── Supplied material ──
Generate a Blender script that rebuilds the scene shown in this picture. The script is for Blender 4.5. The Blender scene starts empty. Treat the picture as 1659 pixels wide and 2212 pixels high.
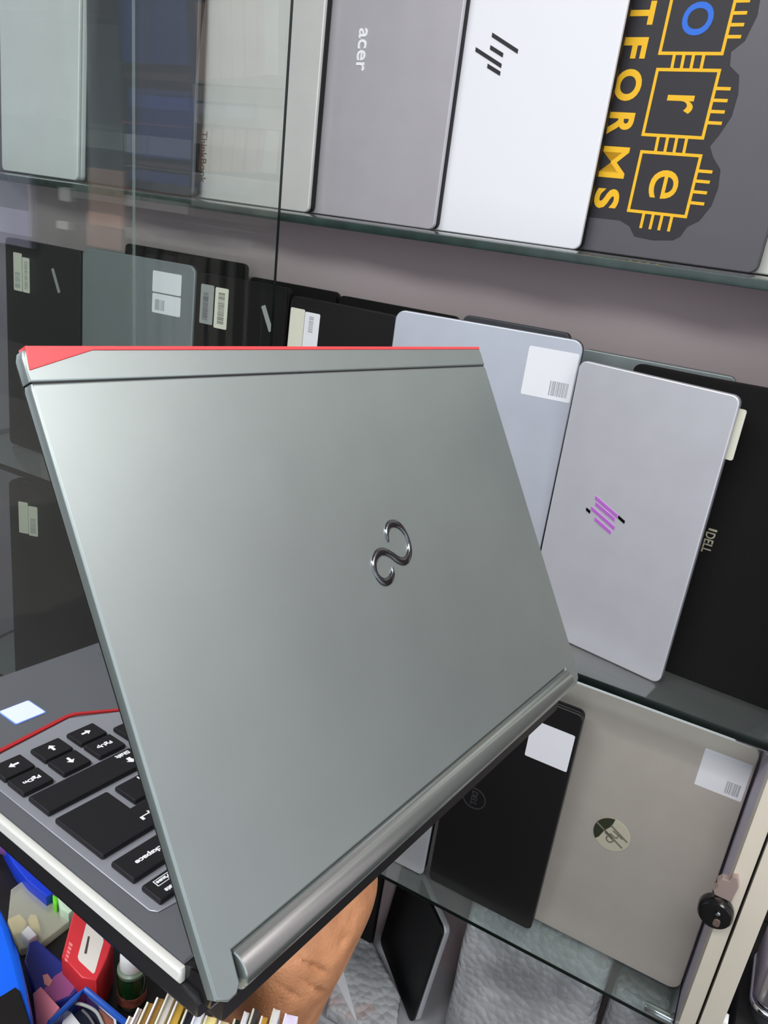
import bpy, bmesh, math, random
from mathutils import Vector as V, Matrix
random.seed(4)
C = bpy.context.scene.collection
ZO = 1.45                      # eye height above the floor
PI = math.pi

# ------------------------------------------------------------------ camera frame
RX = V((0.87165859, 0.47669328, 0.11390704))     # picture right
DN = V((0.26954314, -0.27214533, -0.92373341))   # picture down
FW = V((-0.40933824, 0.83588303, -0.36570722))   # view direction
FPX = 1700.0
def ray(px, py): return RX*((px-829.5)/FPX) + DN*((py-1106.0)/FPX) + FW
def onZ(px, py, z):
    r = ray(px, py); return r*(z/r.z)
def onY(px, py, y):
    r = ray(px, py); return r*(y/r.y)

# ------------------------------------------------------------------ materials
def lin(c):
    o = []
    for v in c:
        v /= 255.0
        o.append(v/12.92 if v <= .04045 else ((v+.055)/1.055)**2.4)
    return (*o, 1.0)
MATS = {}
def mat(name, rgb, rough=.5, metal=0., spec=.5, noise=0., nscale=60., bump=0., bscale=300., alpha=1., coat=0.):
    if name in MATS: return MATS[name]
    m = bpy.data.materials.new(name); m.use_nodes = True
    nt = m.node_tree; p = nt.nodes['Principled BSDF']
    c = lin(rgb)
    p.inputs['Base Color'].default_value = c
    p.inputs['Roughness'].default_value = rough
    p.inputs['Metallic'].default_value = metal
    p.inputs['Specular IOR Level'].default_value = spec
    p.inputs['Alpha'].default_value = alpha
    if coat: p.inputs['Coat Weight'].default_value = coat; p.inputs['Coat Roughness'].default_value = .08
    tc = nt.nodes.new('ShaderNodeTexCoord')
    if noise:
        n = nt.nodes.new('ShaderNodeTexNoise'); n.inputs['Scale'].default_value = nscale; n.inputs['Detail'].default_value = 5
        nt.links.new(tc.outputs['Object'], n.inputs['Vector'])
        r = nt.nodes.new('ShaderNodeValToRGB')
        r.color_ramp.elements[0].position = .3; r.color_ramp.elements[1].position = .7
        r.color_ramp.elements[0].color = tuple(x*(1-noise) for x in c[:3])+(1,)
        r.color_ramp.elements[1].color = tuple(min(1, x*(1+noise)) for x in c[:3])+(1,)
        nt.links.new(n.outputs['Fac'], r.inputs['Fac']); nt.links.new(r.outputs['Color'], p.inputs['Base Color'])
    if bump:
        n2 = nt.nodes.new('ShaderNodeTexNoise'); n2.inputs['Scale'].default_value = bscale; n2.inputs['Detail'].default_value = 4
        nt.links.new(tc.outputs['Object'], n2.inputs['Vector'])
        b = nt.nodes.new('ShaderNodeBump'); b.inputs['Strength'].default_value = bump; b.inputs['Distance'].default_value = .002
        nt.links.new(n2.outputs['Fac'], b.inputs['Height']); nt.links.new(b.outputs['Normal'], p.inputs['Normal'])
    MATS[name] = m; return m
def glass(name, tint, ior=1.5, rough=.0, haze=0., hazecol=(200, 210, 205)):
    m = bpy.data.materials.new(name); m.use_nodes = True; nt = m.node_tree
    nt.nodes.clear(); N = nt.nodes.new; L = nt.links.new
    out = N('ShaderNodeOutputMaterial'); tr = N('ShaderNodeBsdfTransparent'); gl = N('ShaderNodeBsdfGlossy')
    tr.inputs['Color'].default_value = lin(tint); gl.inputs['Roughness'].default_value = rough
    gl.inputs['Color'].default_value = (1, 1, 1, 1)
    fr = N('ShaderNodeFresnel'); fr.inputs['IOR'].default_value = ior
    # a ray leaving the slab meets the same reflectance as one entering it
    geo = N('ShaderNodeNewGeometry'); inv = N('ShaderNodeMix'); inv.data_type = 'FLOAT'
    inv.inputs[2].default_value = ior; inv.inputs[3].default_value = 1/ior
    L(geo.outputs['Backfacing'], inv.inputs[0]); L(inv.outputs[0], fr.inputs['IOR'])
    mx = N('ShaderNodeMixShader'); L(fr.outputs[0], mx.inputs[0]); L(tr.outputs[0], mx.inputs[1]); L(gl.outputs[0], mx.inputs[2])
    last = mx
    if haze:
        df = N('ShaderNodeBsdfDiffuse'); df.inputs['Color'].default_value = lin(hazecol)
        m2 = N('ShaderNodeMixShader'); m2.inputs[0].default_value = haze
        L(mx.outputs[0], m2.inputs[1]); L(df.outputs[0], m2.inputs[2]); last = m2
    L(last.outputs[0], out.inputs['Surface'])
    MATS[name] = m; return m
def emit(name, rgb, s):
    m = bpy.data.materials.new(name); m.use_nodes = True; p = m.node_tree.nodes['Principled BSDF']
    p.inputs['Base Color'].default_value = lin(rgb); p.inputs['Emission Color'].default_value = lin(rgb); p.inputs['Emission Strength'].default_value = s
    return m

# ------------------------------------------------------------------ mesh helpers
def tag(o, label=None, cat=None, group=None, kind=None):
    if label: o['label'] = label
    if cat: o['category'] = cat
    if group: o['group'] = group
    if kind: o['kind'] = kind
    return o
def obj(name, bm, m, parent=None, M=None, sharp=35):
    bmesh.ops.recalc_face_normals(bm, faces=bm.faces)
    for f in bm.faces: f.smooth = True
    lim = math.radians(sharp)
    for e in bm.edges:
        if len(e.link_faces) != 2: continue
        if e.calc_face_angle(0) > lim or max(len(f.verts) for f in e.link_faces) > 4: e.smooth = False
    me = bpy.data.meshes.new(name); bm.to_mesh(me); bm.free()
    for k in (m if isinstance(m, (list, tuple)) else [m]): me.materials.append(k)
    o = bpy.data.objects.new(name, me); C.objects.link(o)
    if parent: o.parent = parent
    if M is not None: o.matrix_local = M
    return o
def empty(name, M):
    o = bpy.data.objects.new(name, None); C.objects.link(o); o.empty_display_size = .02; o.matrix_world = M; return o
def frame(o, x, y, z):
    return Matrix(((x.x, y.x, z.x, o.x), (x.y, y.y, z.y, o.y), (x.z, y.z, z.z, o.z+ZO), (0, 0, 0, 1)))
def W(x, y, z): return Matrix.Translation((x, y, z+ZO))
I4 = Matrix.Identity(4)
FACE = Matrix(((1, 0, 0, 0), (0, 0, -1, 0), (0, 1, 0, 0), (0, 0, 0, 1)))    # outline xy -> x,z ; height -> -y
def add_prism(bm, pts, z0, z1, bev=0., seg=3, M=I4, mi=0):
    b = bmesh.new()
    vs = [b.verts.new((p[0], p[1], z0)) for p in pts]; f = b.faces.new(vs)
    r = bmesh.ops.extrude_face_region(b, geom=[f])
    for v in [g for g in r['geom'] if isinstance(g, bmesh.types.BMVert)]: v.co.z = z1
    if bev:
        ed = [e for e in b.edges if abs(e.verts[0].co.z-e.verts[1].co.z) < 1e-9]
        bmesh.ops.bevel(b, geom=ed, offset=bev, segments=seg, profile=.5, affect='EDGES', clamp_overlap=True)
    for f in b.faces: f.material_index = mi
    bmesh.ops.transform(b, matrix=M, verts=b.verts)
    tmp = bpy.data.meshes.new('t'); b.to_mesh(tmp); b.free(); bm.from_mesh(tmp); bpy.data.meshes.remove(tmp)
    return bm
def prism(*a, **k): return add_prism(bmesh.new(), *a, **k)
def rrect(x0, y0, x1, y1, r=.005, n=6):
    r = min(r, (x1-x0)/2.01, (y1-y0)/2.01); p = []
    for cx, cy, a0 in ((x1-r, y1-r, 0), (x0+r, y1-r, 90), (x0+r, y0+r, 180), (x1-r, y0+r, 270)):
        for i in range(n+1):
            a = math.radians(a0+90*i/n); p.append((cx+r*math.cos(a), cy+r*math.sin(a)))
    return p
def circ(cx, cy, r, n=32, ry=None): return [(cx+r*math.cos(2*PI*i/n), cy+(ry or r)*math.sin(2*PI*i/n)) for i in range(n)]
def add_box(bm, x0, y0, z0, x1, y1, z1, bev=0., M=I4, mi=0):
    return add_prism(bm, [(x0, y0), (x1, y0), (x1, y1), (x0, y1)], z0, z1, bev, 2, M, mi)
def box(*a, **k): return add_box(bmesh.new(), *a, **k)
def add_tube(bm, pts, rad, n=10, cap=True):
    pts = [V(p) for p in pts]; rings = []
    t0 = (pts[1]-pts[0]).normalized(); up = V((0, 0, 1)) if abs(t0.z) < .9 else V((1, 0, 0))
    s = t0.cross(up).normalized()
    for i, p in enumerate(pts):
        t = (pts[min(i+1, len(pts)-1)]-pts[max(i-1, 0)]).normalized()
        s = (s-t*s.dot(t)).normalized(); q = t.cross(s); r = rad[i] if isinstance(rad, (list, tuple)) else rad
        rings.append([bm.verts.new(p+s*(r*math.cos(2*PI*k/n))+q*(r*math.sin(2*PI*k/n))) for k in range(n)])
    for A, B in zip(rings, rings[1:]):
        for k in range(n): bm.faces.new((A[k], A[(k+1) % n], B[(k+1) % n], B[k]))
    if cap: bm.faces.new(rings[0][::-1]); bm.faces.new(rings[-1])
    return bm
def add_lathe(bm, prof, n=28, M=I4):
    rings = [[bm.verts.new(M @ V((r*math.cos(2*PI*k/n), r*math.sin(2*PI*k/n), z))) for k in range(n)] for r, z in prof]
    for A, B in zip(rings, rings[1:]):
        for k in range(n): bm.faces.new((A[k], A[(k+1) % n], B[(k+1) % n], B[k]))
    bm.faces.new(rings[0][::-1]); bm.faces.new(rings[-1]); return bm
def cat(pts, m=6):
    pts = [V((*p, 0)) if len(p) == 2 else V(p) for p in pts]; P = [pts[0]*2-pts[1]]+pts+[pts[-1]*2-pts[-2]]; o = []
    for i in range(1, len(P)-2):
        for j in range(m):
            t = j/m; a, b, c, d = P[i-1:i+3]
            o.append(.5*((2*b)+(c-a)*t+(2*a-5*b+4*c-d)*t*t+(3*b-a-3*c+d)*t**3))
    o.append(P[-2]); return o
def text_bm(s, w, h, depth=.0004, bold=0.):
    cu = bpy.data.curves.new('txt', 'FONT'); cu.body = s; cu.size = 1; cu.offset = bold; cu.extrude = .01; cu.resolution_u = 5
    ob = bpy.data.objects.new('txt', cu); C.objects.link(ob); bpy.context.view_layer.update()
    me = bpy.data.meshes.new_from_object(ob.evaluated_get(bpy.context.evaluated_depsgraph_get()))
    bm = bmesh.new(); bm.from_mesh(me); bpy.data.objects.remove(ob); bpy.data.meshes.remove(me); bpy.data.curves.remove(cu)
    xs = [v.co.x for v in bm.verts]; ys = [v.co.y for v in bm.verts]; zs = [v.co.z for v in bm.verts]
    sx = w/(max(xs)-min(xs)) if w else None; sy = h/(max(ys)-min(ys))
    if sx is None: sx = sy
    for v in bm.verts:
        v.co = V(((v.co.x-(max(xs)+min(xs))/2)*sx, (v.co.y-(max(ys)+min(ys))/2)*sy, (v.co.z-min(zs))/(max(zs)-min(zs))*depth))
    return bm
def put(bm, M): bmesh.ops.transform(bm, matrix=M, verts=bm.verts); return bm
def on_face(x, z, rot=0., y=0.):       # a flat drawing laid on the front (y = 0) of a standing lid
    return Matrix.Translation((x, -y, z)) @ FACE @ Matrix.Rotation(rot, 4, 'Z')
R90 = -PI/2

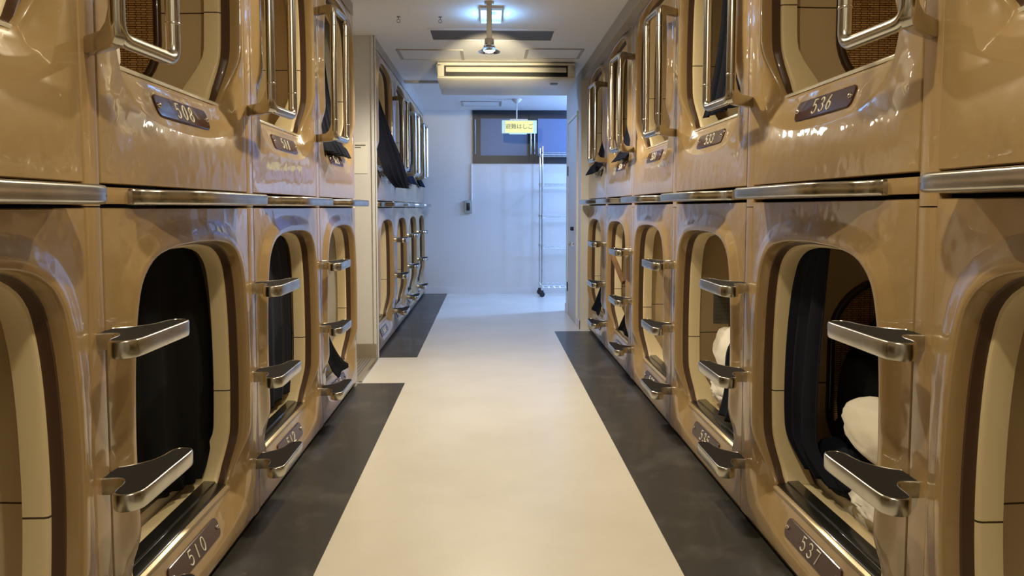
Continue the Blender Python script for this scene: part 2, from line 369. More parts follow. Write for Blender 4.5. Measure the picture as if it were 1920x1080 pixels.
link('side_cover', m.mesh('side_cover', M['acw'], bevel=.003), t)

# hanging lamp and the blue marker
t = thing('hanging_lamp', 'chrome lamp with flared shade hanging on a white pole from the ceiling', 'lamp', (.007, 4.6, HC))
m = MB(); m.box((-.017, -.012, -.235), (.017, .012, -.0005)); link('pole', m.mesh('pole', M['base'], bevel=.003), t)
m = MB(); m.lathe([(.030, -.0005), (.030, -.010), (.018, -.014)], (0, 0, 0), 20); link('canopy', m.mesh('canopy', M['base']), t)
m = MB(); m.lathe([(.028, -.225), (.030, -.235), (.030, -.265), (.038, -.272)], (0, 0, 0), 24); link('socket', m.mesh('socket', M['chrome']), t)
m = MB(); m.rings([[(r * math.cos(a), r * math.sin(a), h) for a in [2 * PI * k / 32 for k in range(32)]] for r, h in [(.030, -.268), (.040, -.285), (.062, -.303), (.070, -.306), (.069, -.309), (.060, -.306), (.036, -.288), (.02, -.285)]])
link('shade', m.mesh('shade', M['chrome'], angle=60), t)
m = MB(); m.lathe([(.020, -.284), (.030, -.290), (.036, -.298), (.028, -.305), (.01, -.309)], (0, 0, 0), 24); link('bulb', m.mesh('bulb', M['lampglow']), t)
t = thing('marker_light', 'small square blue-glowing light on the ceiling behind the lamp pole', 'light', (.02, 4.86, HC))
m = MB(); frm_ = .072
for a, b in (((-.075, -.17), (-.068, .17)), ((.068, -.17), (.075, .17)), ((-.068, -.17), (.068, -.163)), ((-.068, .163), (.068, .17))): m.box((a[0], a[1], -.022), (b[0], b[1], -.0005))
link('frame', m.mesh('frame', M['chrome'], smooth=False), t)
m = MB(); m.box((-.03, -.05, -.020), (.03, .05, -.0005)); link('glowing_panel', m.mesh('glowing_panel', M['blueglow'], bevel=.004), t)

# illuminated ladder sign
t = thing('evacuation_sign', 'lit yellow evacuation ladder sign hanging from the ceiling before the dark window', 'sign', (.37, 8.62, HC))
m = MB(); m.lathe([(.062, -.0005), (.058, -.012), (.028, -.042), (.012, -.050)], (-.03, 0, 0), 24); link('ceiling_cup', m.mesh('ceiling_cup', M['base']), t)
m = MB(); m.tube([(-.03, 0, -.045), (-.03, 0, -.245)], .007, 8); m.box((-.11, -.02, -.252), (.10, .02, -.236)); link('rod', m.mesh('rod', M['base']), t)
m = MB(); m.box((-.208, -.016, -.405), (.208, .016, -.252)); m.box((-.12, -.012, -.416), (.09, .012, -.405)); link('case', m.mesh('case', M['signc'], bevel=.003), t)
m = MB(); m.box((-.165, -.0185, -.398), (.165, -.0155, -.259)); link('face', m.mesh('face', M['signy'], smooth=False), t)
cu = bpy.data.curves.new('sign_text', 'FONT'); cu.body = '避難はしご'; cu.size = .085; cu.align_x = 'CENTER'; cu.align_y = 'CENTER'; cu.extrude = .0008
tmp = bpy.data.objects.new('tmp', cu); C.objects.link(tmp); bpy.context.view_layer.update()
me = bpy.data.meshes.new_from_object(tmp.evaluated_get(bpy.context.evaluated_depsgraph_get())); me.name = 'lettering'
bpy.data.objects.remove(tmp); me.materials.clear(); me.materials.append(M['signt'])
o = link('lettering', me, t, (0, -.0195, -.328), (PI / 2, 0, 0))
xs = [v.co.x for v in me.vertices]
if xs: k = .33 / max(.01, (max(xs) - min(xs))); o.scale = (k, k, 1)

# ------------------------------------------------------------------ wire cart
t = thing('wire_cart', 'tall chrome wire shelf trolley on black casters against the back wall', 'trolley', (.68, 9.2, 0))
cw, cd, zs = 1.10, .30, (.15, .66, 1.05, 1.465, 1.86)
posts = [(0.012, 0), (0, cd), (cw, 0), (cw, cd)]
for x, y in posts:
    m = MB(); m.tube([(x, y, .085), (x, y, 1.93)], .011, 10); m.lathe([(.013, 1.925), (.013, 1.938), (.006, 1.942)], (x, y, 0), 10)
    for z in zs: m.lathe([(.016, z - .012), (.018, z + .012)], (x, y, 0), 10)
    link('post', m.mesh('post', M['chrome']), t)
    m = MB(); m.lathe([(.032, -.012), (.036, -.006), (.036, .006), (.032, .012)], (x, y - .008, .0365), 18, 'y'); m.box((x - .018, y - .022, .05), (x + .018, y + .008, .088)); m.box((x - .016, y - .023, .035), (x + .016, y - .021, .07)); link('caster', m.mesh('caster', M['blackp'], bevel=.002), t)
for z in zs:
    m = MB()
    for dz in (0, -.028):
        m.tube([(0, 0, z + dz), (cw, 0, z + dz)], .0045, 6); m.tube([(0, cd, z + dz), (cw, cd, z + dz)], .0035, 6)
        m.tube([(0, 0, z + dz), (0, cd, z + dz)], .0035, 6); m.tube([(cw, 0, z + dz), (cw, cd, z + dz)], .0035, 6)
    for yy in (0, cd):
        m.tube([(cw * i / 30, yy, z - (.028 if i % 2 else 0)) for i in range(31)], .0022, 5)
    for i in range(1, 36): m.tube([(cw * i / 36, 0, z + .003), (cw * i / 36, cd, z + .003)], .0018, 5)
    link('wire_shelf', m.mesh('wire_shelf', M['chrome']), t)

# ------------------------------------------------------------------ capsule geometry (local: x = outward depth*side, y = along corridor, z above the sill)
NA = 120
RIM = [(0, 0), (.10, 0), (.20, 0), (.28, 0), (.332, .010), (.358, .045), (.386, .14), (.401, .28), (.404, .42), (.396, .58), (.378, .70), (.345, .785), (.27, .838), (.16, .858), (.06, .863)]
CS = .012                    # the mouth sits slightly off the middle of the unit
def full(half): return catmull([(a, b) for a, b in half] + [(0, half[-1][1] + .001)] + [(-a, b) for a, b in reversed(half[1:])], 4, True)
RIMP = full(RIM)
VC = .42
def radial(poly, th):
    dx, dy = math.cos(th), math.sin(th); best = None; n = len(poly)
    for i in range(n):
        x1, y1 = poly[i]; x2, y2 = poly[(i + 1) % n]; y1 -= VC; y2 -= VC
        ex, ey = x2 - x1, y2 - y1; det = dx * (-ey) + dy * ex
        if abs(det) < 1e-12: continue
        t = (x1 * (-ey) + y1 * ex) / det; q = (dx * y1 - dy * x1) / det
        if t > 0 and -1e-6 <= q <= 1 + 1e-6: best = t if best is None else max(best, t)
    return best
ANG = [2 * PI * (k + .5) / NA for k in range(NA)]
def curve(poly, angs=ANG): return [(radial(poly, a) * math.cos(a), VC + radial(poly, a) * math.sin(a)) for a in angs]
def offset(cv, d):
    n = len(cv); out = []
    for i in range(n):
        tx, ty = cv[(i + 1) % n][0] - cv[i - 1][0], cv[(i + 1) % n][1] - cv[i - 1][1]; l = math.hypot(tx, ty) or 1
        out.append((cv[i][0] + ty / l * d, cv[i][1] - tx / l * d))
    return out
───
Please restate the material above line by line, exactly, beginning at its first line and ending with the line that contains "r = ray(px, py); return r*(y/r.y)", without any pictures.

Solution —
Generate a Blender script that rebuilds the scene shown in this picture. The script is for Blender 4.5. The Blender scene starts empty. Treat the picture as 1659 pixels wide and 2212 pixels high.
import bpy, bmesh, math, random
from mathutils import Vector as V, Matrix
random.seed(4)
C = bpy.context.scene.collection
ZO = 1.45                      # eye height above the floor
PI = math.pi

# ------------------------------------------------------------------ camera frame
RX = V((0.87165859, 0.47669328, 0.11390704))     # picture right
DN = V((0.26954314, -0.27214533, -0.92373341))   # picture down
FW = V((-0.40933824, 0.83588303, -0.36570722))   # view direction
FPX = 1700.0
def ray(px, py): return RX*((px-829.5)/FPX) + DN*((py-1106.0)/FPX) + FW
def onZ(px, py, z):
    r = ray(px, py); return r*(z/r.z)
def onY(px, py, y):
    r = ray(px, py); return r*(y/r.y)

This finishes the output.